Stated problem: Retype the opening lines of the listing below, ending with the line that contains "sc.render.engine = 'CYCLES'", and leave out any pictures.

Information provided:
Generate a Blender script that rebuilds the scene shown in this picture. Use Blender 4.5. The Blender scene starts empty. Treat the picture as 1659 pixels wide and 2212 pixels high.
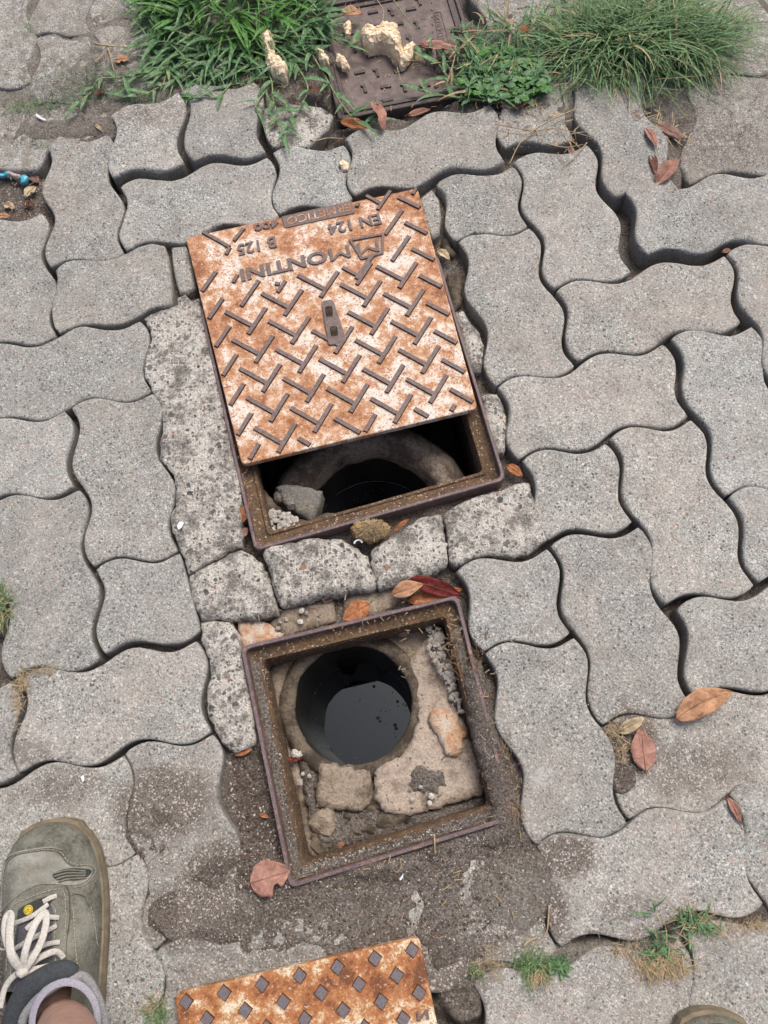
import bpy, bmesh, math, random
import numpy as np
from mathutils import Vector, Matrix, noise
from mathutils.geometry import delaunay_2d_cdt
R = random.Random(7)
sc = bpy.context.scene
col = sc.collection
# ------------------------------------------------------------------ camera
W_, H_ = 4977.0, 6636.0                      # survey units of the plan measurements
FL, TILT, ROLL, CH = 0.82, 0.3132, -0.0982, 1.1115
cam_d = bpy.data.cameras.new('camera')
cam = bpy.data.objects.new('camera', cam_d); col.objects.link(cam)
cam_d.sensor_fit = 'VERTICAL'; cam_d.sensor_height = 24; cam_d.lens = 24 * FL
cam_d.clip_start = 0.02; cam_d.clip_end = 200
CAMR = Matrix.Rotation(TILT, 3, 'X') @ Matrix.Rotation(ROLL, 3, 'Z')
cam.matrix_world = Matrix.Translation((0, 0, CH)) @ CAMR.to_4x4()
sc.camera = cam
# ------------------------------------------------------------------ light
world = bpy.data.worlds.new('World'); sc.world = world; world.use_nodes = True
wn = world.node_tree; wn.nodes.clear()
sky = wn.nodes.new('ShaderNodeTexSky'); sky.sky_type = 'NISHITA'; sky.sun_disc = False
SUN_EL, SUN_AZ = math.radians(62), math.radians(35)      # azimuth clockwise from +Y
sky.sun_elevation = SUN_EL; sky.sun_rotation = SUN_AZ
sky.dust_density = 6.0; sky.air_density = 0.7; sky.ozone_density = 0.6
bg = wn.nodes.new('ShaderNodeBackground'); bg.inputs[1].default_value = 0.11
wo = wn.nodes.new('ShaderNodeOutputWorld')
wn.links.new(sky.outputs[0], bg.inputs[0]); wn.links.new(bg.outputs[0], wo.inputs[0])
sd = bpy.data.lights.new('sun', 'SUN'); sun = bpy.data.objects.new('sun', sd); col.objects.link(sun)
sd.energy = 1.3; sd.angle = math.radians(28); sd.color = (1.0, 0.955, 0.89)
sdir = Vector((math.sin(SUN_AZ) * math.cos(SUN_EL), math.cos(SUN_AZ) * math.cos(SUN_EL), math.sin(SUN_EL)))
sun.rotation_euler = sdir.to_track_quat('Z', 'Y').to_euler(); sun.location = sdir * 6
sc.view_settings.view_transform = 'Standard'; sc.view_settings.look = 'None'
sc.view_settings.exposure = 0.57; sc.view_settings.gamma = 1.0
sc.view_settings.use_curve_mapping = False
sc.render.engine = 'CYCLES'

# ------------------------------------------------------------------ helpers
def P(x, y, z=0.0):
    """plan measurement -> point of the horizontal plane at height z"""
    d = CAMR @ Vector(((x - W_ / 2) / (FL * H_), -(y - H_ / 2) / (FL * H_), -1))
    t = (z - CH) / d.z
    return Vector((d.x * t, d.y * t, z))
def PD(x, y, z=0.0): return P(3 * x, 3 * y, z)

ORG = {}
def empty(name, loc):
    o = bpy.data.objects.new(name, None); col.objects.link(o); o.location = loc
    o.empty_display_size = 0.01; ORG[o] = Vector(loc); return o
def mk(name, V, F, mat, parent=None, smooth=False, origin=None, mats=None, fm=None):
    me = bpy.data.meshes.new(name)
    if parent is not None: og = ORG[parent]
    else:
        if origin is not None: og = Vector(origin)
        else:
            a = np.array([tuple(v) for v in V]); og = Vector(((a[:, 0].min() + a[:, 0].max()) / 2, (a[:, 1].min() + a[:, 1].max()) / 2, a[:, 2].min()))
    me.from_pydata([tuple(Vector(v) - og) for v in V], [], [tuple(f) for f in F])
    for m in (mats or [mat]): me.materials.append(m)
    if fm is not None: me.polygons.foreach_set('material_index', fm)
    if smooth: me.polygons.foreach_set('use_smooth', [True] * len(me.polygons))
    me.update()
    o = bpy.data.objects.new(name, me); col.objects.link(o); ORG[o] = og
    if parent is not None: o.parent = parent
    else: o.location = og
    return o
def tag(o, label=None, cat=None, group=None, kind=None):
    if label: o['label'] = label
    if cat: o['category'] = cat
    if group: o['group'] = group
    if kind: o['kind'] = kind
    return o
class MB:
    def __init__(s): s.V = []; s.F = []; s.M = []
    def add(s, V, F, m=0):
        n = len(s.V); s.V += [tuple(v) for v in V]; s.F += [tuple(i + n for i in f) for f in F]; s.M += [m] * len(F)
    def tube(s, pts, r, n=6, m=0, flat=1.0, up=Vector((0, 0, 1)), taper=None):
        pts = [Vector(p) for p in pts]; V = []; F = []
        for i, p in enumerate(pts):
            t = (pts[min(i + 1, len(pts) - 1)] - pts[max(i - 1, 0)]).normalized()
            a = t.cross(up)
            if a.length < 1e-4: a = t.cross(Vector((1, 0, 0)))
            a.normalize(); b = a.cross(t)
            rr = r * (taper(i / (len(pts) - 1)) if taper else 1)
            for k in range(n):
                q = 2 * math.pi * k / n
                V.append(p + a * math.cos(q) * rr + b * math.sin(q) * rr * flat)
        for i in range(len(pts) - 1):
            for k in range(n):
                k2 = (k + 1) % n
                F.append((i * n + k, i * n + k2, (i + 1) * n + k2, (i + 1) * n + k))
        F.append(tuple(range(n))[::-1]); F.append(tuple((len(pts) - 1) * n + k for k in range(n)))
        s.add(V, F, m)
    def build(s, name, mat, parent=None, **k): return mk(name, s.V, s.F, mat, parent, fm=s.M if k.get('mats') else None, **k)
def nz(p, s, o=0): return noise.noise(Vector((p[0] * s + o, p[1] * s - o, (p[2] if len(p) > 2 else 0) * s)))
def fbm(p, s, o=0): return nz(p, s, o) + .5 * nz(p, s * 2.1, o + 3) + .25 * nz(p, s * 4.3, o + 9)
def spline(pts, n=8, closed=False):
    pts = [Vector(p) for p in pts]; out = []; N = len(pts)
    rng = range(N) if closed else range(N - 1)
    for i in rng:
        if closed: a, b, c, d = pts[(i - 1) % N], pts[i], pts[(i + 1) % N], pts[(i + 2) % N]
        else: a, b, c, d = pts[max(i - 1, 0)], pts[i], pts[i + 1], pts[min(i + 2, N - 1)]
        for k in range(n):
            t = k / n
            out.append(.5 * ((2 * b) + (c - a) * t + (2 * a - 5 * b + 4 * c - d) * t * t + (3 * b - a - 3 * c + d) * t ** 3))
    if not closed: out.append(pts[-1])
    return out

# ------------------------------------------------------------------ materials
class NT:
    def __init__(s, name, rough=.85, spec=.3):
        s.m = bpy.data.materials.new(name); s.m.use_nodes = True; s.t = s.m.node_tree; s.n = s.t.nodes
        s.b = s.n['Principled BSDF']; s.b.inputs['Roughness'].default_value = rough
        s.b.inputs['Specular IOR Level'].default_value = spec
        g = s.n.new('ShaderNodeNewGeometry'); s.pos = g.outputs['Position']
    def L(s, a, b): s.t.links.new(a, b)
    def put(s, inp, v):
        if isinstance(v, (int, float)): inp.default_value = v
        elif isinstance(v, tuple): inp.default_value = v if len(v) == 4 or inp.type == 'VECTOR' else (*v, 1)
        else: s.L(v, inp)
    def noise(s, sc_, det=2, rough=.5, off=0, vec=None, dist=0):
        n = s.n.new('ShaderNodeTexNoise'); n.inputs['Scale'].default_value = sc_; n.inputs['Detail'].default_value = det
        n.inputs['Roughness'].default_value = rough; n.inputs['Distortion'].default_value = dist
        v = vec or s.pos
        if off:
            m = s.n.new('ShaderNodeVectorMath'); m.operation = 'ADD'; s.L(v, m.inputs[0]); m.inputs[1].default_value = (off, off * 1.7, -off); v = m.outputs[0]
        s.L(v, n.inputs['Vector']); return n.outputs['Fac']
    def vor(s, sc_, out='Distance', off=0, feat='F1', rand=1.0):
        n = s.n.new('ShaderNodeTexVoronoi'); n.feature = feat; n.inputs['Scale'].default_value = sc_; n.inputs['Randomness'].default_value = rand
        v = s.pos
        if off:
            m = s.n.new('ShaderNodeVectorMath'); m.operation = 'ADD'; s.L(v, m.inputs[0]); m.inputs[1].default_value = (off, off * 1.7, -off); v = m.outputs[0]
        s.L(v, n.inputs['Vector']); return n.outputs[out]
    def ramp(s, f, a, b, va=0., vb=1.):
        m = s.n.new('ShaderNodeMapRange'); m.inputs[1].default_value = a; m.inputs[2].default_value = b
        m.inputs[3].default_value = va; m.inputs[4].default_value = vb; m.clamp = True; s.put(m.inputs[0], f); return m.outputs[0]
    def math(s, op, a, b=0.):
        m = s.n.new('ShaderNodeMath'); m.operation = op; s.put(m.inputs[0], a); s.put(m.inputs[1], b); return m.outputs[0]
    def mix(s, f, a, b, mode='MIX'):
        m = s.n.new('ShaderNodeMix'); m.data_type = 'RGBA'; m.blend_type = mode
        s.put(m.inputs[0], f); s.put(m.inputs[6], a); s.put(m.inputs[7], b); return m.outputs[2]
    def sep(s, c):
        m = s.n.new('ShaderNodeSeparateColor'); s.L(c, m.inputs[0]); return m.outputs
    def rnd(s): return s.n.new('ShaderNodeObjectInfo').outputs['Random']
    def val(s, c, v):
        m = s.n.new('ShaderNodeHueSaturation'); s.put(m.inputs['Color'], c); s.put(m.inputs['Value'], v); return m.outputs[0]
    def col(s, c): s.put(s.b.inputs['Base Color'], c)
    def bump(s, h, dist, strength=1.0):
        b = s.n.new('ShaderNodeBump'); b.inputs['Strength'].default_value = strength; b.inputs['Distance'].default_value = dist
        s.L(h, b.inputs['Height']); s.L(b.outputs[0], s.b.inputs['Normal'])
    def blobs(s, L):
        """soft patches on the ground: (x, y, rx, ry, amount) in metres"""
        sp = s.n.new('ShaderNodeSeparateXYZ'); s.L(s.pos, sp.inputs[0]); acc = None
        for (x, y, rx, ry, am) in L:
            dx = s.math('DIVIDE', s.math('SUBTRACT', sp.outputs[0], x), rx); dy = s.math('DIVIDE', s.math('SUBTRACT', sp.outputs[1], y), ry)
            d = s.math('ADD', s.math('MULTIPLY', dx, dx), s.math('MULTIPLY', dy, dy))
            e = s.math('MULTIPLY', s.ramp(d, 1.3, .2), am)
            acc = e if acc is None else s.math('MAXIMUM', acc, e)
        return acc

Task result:
Generate a Blender script that rebuilds the scene shown in this picture. Use Blender 4.5. The Blender scene starts empty. Treat the picture as 1659 pixels wide and 2212 pixels high.
import bpy, bmesh, math, random
import numpy as np
from mathutils import Vector, Matrix, noise
from mathutils.geometry import delaunay_2d_cdt
R = random.Random(7)
sc = bpy.context.scene
col = sc.collection
# ------------------------------------------------------------------ camera
W_, H_ = 4977.0, 6636.0                      # survey units of the plan measurements
FL, TILT, ROLL, CH = 0.82, 0.3132, -0.0982, 1.1115
cam_d = bpy.data.cameras.new('camera')
cam = bpy.data.objects.new('camera', cam_d); col.objects.link(cam)
cam_d.sensor_fit = 'VERTICAL'; cam_d.sensor_height = 24; cam_d.lens = 24 * FL
cam_d.clip_start = 0.02; cam_d.clip_end = 200
CAMR = Matrix.Rotation(TILT, 3, 'X') @ Matrix.Rotation(ROLL, 3, 'Z')
cam.matrix_world = Matrix.Translation((0, 0, CH)) @ CAMR.to_4x4()
sc.camera = cam
# ------------------------------------------------------------------ light
world = bpy.data.worlds.new('World'); sc.world = world; world.use_nodes = True
wn = world.node_tree; wn.nodes.clear()
sky = wn.nodes.new('ShaderNodeTexSky'); sky.sky_type = 'NISHITA'; sky.sun_disc = False
SUN_EL, SUN_AZ = math.radians(62), math.radians(35)      # azimuth clockwise from +Y
sky.sun_elevation = SUN_EL; sky.sun_rotation = SUN_AZ
sky.dust_density = 6.0; sky.air_density = 0.7; sky.ozone_density = 0.6
bg = wn.nodes.new('ShaderNodeBackground'); bg.inputs[1].default_value = 0.11
wo = wn.nodes.new('ShaderNodeOutputWorld')
wn.links.new(sky.outputs[0], bg.inputs[0]); wn.links.new(bg.outputs[0], wo.inputs[0])
sd = bpy.data.lights.new('sun', 'SUN'); sun = bpy.data.objects.new('sun', sd); col.objects.link(sun)
sd.energy = 1.3; sd.angle = math.radians(28); sd.color = (1.0, 0.955, 0.89)
sdir = Vector((math.sin(SUN_AZ) * math.cos(SUN_EL), math.cos(SUN_AZ) * math.cos(SUN_EL), math.sin(SUN_EL)))
sun.rotation_euler = sdir.to_track_quat('Z', 'Y').to_euler(); sun.location = sdir * 6
sc.view_settings.view_transform = 'Standard'; sc.view_settings.look = 'None'
sc.view_settings.exposure = 0.57; sc.view_settings.gamma = 1.0
sc.view_settings.use_curve_mapping = False
sc.render.engine = 'CYCLES'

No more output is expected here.